Le collaborazioni di Marion Baruch
La mostra, che spazia dalle prime opere create nella metà degli Anni Sessanta, fino ai giorni nostri, racconta le collaborazioni con la importante galleria di Luciano Inga Pin a Milano, spazio di sperimentazione e fucina raffinata di talenti nel nome del suo fondatore, e con Dino Gavina (Ron Ron) o ancora AG Franzon (in mostra gli iconici Abito Contenitore, prodotti tra il 1971 e il 2023), inoltre la nascita di Name Diffusion, azienda finzionale, ma concretamente esistente e registrata a Varese, nata nel 1990, che mette al centro nella scelta di questo nome o logo commerciale, il tema del linguaggio fondamentale in Baruch, ma anche il discorso sull’autorialità, sulla identità e sulla presenza femminile. Oggetti che diventano performativi, che mettono il corpo in uno spazio d’azione, tessuti che sfilacciandosi richiamano la seduttività delle forme, ma anche le quinte di un teatro, o la storia dell’arte (Matisse Brancusi, Theatre Melotti, Boetti). Vuoti e pieni che si riallacciano creando il movimento, diventano ritratto (La Galeriste), visioni aeree (Innesti Di Sogno Su Frammenti) o strumenti musicali (Arpa).












La mostra Messaggere
Corpo e spazio abitano anche le opere che percorrono la mostra, a cura di Eva Francioli e Stefania Rispoli, Messaggere, con le opere di cinque artiste Chiara Baima Poma, Fatima Bianchi, Lucia Cantò, Parul Thacker e Tuli Mekondjo dislocate al piano terra del Museo. Qui le artiste sono di una generazione completamente diversa. La più giovane è nata nel 1995, la più “anziana” nel 1973, ma proseguono il discorso come in un passaggio di testimone, concependo l’arte come uno spazio rituale, una dimensione in cui affrontare e probabilmente anche esorcizzare i mali e gli avvenimenti del presente. Si vede dai luoghi conchiusi creati in cui circoscrivere l’esperienza dell’opera, dalle immagini che richiamano a impianti antichi con forme del presente, dai saperi millenari evocati dagli ex voto.
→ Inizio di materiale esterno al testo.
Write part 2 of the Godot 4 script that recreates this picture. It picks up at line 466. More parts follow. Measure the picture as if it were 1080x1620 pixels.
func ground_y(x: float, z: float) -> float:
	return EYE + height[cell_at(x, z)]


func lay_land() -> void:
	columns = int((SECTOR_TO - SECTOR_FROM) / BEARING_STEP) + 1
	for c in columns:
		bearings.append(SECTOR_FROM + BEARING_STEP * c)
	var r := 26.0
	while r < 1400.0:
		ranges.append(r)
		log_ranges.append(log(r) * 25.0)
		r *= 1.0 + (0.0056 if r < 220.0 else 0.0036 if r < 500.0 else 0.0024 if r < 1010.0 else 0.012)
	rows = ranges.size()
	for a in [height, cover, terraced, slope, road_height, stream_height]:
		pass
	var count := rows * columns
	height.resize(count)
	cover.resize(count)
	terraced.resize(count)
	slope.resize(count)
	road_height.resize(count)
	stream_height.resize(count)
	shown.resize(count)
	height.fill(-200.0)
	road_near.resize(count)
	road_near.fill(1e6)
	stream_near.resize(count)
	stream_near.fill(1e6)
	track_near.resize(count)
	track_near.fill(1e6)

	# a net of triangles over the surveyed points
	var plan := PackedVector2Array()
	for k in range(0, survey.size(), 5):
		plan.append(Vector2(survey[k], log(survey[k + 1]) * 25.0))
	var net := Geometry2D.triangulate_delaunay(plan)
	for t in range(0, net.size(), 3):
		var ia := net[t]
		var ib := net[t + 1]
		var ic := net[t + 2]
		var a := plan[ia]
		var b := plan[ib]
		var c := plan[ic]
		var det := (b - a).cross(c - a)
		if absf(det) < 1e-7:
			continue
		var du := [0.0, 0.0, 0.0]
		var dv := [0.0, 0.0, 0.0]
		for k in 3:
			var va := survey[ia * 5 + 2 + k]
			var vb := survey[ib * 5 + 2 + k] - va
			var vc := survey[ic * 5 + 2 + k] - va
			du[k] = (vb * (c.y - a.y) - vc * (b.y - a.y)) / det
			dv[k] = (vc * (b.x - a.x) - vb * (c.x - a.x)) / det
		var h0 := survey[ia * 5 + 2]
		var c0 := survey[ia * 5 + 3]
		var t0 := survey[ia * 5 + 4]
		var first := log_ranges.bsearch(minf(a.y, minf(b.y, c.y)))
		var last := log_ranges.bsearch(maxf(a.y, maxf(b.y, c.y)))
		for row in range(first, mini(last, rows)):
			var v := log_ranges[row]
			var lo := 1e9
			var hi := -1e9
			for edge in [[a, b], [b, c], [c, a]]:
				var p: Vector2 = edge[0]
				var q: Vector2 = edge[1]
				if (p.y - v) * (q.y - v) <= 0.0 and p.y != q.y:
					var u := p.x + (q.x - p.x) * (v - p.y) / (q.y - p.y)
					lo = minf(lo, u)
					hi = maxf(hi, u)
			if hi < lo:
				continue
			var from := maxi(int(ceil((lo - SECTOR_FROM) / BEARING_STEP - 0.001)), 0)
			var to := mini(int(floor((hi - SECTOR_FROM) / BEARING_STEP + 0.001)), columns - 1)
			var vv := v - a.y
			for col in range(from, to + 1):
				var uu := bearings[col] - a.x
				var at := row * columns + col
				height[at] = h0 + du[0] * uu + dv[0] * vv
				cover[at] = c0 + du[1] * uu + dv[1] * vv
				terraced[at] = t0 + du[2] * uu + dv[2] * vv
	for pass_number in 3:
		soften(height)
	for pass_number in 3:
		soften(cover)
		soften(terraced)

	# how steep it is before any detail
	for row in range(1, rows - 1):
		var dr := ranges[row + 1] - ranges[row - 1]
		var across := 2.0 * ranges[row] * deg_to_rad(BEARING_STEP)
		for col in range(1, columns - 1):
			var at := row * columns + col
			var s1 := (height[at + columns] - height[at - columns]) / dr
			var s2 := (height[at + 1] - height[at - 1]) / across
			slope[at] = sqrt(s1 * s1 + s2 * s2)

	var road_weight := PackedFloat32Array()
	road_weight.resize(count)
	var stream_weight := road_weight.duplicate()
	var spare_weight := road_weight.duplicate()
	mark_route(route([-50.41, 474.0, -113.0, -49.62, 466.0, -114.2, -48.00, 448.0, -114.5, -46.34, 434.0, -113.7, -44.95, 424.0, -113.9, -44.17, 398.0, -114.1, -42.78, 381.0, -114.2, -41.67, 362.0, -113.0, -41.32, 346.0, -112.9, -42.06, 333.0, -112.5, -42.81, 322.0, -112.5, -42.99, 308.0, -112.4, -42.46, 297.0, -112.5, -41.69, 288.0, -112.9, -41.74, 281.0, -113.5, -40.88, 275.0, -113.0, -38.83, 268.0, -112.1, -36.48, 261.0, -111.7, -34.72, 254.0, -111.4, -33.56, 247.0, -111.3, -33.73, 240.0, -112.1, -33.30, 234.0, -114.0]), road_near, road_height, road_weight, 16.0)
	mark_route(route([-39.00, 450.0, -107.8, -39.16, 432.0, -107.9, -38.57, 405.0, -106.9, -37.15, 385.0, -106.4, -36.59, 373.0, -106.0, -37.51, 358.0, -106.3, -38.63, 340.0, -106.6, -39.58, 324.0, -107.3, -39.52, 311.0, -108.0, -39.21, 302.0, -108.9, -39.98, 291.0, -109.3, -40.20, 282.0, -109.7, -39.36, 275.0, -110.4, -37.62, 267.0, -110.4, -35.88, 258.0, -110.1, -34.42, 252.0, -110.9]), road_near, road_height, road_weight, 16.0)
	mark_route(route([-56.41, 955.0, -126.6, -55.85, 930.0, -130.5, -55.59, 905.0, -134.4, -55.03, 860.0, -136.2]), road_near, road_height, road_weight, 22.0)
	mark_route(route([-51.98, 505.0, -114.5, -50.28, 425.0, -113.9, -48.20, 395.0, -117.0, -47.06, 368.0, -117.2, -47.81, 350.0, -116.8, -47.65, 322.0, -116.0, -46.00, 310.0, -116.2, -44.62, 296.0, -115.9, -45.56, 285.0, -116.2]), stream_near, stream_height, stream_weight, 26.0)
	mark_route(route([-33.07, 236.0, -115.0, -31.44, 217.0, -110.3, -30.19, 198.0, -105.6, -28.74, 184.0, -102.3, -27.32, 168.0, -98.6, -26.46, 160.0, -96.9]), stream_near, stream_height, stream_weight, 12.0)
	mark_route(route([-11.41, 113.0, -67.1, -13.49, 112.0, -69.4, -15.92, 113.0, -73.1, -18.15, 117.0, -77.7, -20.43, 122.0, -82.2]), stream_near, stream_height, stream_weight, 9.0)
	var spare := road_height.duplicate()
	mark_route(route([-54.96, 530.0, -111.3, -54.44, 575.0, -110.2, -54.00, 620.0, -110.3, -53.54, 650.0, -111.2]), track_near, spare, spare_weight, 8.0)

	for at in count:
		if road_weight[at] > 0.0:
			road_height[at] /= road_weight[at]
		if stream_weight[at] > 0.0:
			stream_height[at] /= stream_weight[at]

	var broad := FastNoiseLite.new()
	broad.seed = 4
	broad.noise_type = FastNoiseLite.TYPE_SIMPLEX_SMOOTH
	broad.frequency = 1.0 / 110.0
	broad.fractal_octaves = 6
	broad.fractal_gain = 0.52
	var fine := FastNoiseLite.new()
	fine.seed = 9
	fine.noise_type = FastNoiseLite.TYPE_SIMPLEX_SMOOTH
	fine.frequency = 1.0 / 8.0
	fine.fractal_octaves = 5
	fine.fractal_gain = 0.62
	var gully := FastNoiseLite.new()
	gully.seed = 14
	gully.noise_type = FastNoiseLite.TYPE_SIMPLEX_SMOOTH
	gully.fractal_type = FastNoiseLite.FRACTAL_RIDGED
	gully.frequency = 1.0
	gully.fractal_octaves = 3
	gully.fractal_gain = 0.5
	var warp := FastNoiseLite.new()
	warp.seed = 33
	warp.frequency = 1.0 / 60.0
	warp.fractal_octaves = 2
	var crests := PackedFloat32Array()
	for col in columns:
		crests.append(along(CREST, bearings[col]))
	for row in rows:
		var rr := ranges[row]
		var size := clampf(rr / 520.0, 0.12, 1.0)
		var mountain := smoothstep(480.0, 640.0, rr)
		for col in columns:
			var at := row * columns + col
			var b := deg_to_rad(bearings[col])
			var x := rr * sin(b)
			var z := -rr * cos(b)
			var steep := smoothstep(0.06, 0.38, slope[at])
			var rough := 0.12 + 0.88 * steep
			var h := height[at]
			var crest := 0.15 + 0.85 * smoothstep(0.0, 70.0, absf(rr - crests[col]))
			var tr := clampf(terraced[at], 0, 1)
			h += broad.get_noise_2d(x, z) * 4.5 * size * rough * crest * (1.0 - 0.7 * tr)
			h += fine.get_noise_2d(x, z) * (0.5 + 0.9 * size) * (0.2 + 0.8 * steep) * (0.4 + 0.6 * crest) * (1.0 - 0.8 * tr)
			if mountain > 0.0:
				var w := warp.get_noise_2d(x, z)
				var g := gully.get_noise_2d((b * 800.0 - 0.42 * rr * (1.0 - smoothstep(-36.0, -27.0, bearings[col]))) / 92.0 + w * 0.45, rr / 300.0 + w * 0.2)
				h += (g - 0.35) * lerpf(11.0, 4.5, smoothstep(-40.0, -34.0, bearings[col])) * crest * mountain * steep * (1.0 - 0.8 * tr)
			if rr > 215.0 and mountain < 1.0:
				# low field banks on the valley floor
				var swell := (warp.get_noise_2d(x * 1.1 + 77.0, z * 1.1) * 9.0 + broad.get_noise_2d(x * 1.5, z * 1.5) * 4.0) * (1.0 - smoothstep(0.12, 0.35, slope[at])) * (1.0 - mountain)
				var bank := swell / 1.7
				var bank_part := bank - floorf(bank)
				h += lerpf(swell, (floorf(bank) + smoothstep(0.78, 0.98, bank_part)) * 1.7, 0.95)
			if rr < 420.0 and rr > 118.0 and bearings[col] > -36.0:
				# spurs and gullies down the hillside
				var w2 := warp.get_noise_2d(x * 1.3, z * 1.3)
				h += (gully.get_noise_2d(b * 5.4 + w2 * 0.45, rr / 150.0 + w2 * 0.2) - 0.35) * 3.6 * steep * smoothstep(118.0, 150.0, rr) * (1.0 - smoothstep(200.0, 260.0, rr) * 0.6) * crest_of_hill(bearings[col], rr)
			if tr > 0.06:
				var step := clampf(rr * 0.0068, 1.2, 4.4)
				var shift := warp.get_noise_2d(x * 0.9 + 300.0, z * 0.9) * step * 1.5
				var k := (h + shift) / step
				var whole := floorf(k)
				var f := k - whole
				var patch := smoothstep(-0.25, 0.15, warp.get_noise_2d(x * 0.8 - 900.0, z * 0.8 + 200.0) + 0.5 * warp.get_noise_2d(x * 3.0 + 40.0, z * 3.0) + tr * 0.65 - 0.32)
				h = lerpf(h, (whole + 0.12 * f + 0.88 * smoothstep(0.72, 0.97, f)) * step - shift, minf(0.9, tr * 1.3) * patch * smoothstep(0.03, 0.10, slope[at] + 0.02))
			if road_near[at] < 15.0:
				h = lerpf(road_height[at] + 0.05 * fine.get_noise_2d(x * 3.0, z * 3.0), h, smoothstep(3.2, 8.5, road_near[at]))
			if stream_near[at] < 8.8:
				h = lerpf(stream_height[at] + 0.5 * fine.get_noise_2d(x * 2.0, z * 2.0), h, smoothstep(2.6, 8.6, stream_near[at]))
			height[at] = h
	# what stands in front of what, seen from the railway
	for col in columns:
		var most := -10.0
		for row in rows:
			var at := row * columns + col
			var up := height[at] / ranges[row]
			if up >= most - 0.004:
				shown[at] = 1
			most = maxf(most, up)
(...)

Anche qui si spazia tra generi e discipline. C’è la magia realista della pittura di Chiara Baima Poma, la ceramica e la scultura che affondano le radici nelle tradizioni antiche e muliebri della storia di Lucia Cantò, anche protagonista di una recente residenza a Firenze. Ci sono Le dissidenti del mediometraggio di Fatima Bianchi, e il delicato lavoro sulla memoria collettiva di Tuli Mekondjo. Chiudono il cerchio le architetture fragili di Thacker, che andando ad occupare anche gli spazi dell’ex cappella del Museo con i suoi Portali, apre una dimensione di passaggio tra terra e cielo, in uno spazio laico, seppur spirituale. Dandosi tutte idealmente la mano, in un dialogo costante, con le opere di Baruch.